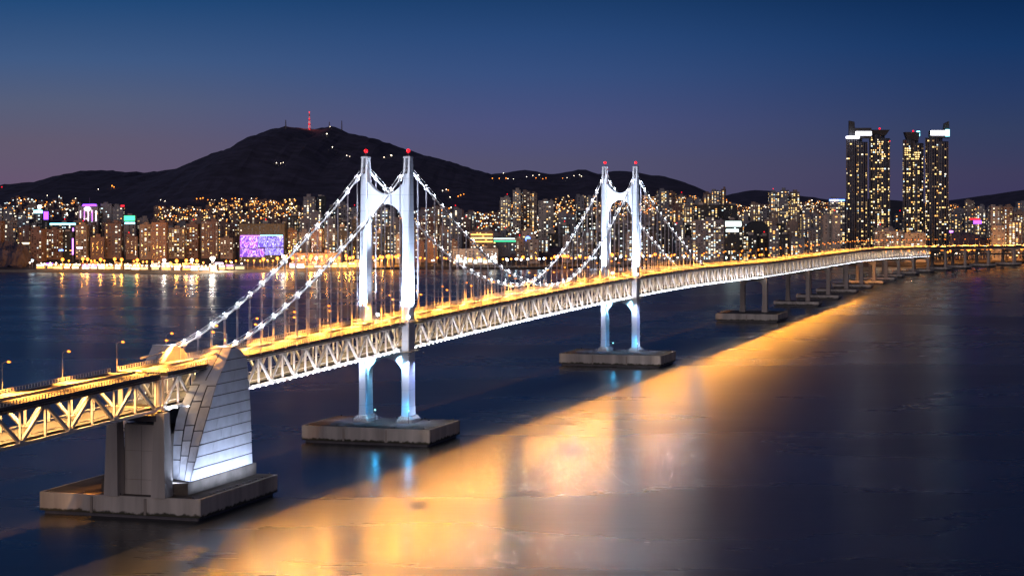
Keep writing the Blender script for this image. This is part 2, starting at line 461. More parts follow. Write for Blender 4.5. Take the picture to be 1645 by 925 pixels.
# ================================================================= BRIDGE
bridge = empty('suspension_bridge', (O0.x, O0.y, 0), 'long double deck suspension bridge with floodlit white towers crossing the bay', 'bridge')
BI = (-O0.x, -O0.y, 0)
class BM(MB):
    """mesh in world coordinates, moved under the bridge's own origin"""
    def build(s, name, mats, parent=None, origin=None):
        o = O0 if origin is None else origin
        s.v = [(v[0] - o.x, v[1] - o.y, v[2]) for v in s.v]
        return MB.build(s, name, mats, parent)
CB = bridge
SUS0, SUS1 = -256.0, 964.0

def rect_ring(t, s, dt, ds, z, ch=0.0):
    if ch <= 0: return [B(t - dt, s - ds, z), B(t + dt, s - ds, z), B(t + dt, s + ds, z), B(t - dt, s + ds, z)]
    return [B(t - dt + ch, s - ds, z), B(t + dt - ch, s - ds, z), B(t + dt, s - ds + ch, z), B(t + dt, s + ds - ch, z),
            B(t + dt - ch, s + ds, z), B(t - dt + ch, s + ds, z), B(t - dt, s + ds - ch, z), B(t - dt, s - ds + ch, z)]
def beam_arch(t, thick, top, bot):
    """crossbeam between the legs: top and bottom outlines [(s, z)], extruded along the deck"""
    mb = BM(); n = len(top)
    for k in range(n - 1):
        a, b, c, d = bot[k], bot[k+1], top[k+1], top[k]
        mb.hexa([B(t - thick, a[0], a[1]), B(t - thick, b[0], b[1]), B(t + thick, b[0], b[1]), B(t + thick, a[0], a[1]),
                 B(t - thick, d[0], d[1]), B(t - thick, c[0], c[1]), B(t + thick, c[0], c[1]), B(t + thick, d[0], d[1])])
    return mb
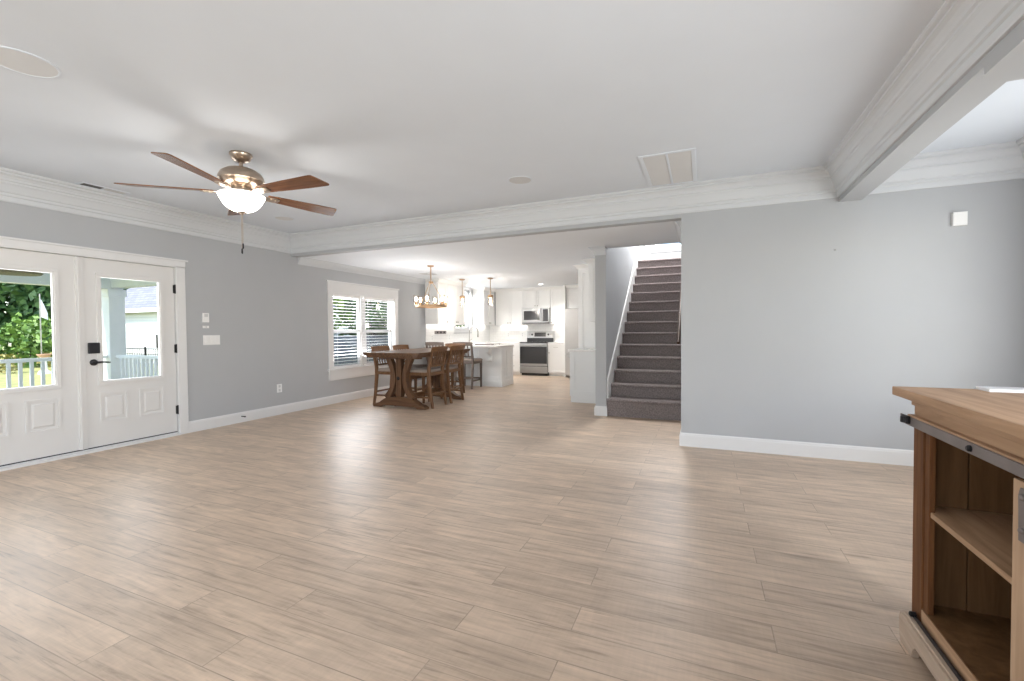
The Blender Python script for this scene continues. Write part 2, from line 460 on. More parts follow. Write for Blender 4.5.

────────────────

§ **GOAL OF THE EXERCISE**: Locate all lines in the listing above with the word "script" and copy them.

§ **PROBLEM SOLUTION**:
Keep writing the Blender script for this image. This is part 2, starting at line 461. More parts follow. Write for Blender 4.5. Take the picture to be 1645 by 925 pixels.
The Blender Python script for this scene continues. Write part 2, from line 460 on. More parts follow. Write for Blender 4.5.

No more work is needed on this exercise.